1. Microsoft .Net World (C++,C#,Visual Basic)
2. Java World (Java)
3. PHP
4. Everything Else

These are the divisions in the world regarding the platform, which is
the programming language, frameworks, tools, environments and
philosophy that binds it all together. Most jobs are in the first
three.

So what to learn? It might depend on where you live, not every
location has enough opportunities to provide prospective jobs. If you
live in a high tech area (Boston, New York, Bay Area, etc) you can go
with a less popular, but more learnable and advanced platform.

My suggestion here is learn Ruby. Fewer jobs but most are smaller
companies more likely to hire less established programmers than
Behemoth Inc. Another choice but with more jobs might be PHP, it's
easy to learn but in the hands of less experienced programmers you can
learn a lot of bad habits. Learning Ruby will make it easier to learn
Java or C++ than if you start with PHP.

Another suggestion would be to learn Javascript; combined with
learning Web Design (ie. HTML, CSS), there are lots of new
opportunities these days doing Ajax in the browser where you can focus
on just the client side. It might even help you get into jobs even if
you lack other programming skills (see #2).

Of course you could learn something from the functional languages but
be advised that the number of jobs is far more limited, and you will
not be able (or want to) switch to the more common procedural
languages like Java or C++.

The largest companies are more likely to use Microsoft or Java than
anything else (although PHP is pretty high up there too). Learning
these platforms takes a whole lot more time; it's not just the
language but all the associated frameworks, tools, environments and
servers that will tax your brain. With Java you have more choices for
tools (free!) and frameworks (also free!).
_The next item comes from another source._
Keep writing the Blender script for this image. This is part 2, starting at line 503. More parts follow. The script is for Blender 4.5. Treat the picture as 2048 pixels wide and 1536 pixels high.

Programming can also be split into areas (along with the more common
language choices):

1. Web Programming (PHP, Perl, Python, C#, Java, Ruby, etc.)
2. Desktop Application Programming (C++)
3. Server Programming (C++)
4. Database (SQL)
5. Communications and Network Programming (C++, Java, Erlang,
Haskell)
6. Scientific Computing (Fortran, C++, LISP)

4. Write Code

The only real way to learn to program is to program. Period. You can
read books and tutorials, attend seminars, even get a degree; but
unless you write code you will never be an effective programmer. Lots
of code. Broken code (learn to debug). Most programmers start young,
have lots of time to code, and learn useful lessons early just by
doing. Don't just write little snippets (like many college courses
make you) write useful stuff, web applications, calendars, widgets,
basically anything that someone (even you) can actually use. I started
off writing little apps for a food coop, and a newsletter writing
application. Writing a sort routine will not teach you that much.
Having someone depend on something you wrote (even minimally) teaches
you a whole lot about debugging, and design, and users, and feature
requests, all useful things to know.

5. Read

Like I have said before, I read blogs, programming news sites,
basically anything I can find to keep up with what's going on,
changing or sucks in the world of programming; even stuff I don't use.
It opens your mind to other approaches and other ways of solving
problems. Don't for a moment ever think you know enough and can stop
learning. That's when the technology steamroller runs you over and
leaves you behind.

6. Hang Out With Other Programmers

You can learn a lot from other programmers, both good and bad (and
good and bad things!). I've always been willing to mentor other
beginning programmers or answer questions on how to do something. Not
everyone does, but you can tell. Pick their brains.

If after all this, you find you don't enjoy programming, it's too
difficult, you want to toss your computer out the window, then find
another line of work.

Or like the rest of us, come back tomorrow and try again.